# [Material provided]
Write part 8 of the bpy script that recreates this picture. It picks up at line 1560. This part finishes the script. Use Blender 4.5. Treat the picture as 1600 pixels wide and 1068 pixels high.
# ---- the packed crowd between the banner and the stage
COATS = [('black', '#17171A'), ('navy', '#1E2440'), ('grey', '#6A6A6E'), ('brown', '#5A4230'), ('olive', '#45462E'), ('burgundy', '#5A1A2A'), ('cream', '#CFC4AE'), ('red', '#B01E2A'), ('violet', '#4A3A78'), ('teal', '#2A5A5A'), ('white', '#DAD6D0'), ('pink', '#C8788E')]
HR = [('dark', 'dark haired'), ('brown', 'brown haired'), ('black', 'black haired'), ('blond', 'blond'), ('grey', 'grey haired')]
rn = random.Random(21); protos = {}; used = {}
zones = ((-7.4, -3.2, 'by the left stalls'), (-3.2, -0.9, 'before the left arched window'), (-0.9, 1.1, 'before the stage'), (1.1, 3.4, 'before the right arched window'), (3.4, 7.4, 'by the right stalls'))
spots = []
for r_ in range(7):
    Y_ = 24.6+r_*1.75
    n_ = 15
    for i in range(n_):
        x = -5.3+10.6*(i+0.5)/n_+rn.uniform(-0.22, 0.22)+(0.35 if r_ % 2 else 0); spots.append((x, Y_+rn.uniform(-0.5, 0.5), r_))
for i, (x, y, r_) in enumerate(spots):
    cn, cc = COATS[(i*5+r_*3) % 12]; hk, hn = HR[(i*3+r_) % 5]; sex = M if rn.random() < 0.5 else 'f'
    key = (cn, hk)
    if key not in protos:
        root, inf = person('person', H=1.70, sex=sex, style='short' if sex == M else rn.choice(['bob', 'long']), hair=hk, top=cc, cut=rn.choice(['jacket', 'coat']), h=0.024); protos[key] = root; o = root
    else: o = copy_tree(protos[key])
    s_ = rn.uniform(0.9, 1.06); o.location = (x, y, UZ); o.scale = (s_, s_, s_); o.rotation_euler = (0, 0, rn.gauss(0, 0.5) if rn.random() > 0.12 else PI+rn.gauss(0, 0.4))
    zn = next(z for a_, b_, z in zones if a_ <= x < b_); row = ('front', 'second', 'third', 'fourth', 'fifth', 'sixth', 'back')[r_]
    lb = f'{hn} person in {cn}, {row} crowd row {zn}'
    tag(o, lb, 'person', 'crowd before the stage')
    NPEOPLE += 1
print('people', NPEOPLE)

# [Given request]
Repeat the material above in full, keeping every word.

# [Answer for the task]
Write part 8 of the bpy script that recreates this picture. It picks up at line 1560. This part finishes the script. Use Blender 4.5. Treat the picture as 1600 pixels wide and 1068 pixels high.
# ---- the packed crowd between the banner and the stage
COATS = [('black', '#17171A'), ('navy', '#1E2440'), ('grey', '#6A6A6E'), ('brown', '#5A4230'), ('olive', '#45462E'), ('burgundy', '#5A1A2A'), ('cream', '#CFC4AE'), ('red', '#B01E2A'), ('violet', '#4A3A78'), ('teal', '#2A5A5A'), ('white', '#DAD6D0'), ('pink', '#C8788E')]
HR = [('dark', 'dark haired'), ('brown', 'brown haired'), ('black', 'black haired'), ('blond', 'blond'), ('grey', 'grey haired')]
rn = random.Random(21); protos = {}; used = {}
zones = ((-7.4, -3.2, 'by the left stalls'), (-3.2, -0.9, 'before the left arched window'), (-0.9, 1.1, 'before the stage'), (1.1, 3.4, 'before the right arched window'), (3.4, 7.4, 'by the right stalls'))
spots = []
for r_ in range(7):
    Y_ = 24.6+r_*1.75
    n_ = 15
    for i in range(n_):
        x = -5.3+10.6*(i+0.5)/n_+rn.uniform(-0.22, 0.22)+(0.35 if r_ % 2 else 0); spots.append((x, Y_+rn.uniform(-0.5, 0.5), r_))
for i, (x, y, r_) in enumerate(spots):
    cn, cc = COATS[(i*5+r_*3) % 12]; hk, hn = HR[(i*3+r_) % 5]; sex = M if rn.random() < 0.5 else 'f'
    key = (cn, hk)
    if key not in protos:
        root, inf = person('person', H=1.70, sex=sex, style='short' if sex == M else rn.choice(['bob', 'long']), hair=hk, top=cc, cut=rn.choice(['jacket', 'coat']), h=0.024); protos[key] = root; o = root
    else: o = copy_tree(protos[key])
    s_ = rn.uniform(0.9, 1.06); o.location = (x, y, UZ); o.scale = (s_, s_, s_); o.rotation_euler = (0, 0, rn.gauss(0, 0.5) if rn.random() > 0.12 else PI+rn.gauss(0, 0.4))
    zn = next(z for a_, b_, z in zones if a_ <= x < b_); row = ('front', 'second', 'third', 'fourth', 'fifth', 'sixth', 'back')[r_]
    lb = f'{hn} person in {cn}, {row} crowd row {zn}'
    tag(o, lb, 'person', 'crowd before the stage')
    NPEOPLE += 1
print('people', NPEOPLE)